§ TASK DESCRIPTION
Go through the records from the first line and retype each one exactly, stopping once the line with "COL = S.collection" is done. Pictures are left out.

[3D scene scripts]
>>>
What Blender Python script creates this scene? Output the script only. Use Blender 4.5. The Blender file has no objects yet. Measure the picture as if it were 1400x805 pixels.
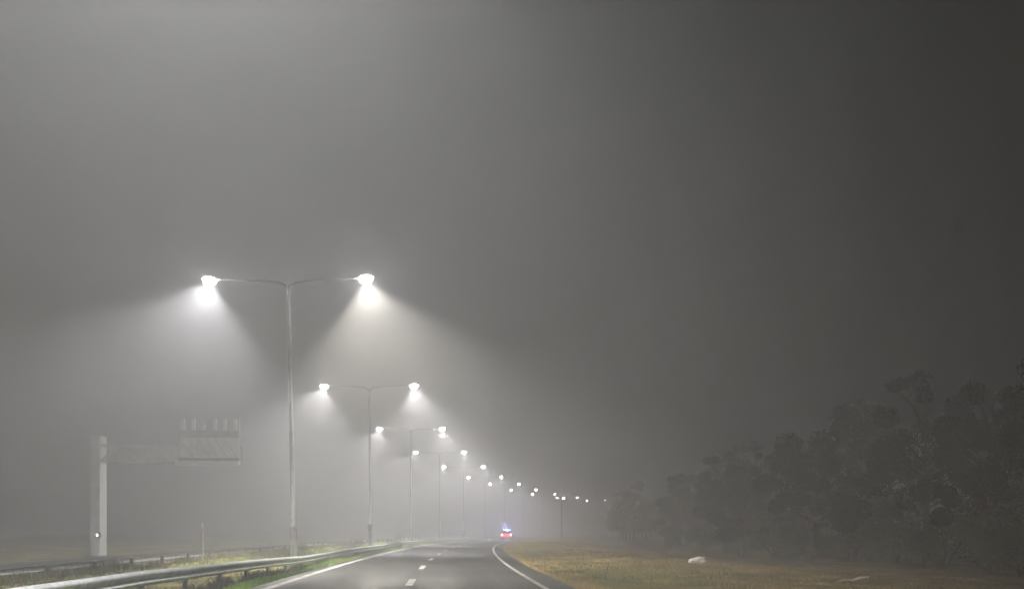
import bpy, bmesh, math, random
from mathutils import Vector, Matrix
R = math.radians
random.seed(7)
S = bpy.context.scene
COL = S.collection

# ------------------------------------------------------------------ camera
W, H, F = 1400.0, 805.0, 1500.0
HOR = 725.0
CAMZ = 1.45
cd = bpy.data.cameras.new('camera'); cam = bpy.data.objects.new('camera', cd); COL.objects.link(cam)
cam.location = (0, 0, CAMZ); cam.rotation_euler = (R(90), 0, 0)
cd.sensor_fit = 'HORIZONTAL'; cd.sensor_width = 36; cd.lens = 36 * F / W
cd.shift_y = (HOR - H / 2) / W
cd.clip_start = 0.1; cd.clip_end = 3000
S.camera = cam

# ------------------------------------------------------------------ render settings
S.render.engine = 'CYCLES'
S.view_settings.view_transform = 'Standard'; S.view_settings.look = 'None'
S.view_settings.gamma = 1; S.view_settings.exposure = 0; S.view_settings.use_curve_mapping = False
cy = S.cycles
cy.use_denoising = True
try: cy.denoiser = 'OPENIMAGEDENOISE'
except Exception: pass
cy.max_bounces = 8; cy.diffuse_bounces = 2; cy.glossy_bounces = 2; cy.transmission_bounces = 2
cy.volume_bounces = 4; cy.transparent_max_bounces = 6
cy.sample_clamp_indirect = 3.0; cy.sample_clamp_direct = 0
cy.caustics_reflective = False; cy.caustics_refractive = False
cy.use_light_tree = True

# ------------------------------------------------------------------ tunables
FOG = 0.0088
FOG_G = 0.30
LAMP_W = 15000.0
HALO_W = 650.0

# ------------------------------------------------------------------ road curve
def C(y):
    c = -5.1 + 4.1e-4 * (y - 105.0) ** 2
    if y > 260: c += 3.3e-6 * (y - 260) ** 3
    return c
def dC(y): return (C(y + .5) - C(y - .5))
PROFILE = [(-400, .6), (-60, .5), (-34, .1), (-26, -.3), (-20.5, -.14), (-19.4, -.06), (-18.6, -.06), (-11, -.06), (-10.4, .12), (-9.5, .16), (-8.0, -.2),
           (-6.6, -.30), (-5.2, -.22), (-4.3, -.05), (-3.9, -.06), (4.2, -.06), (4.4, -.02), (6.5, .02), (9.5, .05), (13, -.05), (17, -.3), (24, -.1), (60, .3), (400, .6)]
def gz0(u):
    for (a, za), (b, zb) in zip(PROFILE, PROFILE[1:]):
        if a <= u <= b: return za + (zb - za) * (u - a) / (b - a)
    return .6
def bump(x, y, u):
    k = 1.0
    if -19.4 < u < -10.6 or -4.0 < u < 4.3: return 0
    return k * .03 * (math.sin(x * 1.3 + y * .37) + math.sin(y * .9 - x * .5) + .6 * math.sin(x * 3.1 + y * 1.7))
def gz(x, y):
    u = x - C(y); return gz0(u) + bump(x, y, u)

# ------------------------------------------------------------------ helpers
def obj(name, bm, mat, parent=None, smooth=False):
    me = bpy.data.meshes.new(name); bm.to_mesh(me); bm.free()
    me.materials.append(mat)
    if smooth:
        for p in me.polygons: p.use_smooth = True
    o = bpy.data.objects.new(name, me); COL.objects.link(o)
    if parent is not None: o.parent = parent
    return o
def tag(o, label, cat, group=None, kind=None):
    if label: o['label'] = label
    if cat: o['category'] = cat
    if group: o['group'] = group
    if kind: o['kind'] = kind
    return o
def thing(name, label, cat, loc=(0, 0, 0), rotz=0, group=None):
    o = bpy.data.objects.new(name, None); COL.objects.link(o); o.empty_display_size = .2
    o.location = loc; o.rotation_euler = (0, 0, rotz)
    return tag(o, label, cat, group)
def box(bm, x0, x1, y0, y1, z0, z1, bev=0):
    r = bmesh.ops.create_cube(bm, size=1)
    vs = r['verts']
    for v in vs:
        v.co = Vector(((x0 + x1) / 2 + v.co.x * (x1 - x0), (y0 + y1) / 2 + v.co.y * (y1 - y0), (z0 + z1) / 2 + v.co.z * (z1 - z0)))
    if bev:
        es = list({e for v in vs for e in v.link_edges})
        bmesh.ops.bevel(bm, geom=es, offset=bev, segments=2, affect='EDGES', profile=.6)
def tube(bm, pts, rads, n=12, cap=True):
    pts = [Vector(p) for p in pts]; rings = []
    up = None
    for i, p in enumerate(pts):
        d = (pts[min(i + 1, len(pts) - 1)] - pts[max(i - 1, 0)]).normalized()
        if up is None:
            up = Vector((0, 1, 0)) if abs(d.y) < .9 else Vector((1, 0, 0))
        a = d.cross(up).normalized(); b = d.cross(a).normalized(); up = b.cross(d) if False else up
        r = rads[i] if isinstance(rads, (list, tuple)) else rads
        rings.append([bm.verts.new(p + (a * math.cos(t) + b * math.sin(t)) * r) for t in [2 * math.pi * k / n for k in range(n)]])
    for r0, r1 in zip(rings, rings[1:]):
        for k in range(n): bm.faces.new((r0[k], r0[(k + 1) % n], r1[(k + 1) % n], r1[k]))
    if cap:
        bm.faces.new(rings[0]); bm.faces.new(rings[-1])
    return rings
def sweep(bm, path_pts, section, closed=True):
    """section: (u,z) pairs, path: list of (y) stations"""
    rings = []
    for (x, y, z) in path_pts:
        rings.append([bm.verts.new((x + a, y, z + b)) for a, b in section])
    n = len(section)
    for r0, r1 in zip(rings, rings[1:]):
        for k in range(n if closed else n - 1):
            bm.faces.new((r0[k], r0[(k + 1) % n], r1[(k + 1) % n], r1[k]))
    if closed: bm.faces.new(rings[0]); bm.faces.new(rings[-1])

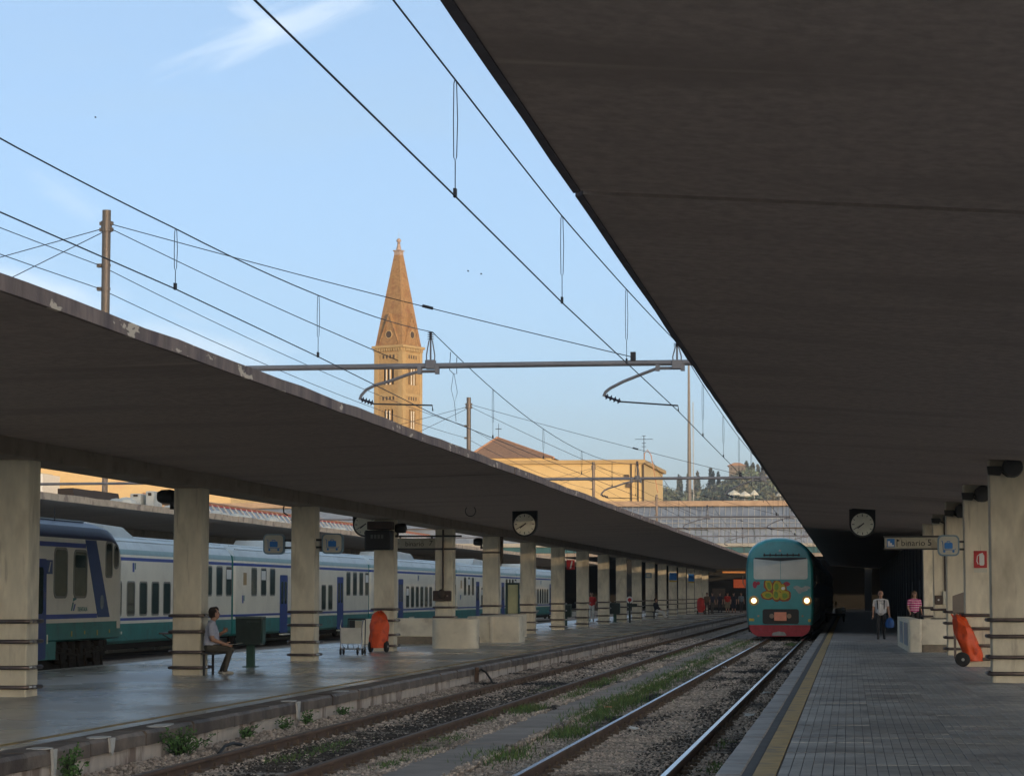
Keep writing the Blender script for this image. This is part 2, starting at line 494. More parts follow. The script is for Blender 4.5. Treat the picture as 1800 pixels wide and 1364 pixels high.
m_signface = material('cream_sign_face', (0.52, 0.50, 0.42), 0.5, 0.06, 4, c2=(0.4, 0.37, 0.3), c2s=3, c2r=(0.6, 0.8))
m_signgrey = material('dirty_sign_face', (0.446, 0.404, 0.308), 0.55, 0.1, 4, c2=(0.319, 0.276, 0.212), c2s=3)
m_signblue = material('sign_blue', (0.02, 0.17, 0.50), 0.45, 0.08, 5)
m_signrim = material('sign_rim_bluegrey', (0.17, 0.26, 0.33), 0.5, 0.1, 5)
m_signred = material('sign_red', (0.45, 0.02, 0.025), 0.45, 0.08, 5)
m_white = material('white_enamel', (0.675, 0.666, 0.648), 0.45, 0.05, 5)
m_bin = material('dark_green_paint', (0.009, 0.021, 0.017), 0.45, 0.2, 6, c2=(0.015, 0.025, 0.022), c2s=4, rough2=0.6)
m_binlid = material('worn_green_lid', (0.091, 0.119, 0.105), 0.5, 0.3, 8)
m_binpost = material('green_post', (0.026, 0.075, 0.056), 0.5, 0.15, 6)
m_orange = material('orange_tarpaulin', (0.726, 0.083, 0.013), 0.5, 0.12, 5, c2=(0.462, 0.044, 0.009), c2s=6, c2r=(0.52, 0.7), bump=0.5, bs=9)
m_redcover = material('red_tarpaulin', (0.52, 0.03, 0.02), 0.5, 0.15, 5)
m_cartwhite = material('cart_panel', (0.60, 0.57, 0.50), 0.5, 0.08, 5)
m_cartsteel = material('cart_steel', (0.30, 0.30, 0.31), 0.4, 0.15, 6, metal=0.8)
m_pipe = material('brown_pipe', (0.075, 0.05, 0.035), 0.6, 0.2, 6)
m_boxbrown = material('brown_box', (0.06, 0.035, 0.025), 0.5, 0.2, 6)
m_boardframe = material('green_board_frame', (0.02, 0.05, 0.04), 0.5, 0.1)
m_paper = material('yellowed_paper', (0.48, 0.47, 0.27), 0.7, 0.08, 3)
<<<
§ THE RESPONSE
What Blender Python script creates this scene? Output the script only. Use Blender 4.5. The Blender file has no objects yet. Measure the picture as if it were 1400x805 pixels.
import bpy, bmesh, math, random
from mathutils import Vector, Matrix
R = math.radians
random.seed(7)
S = bpy.context.scene
COL = S.collection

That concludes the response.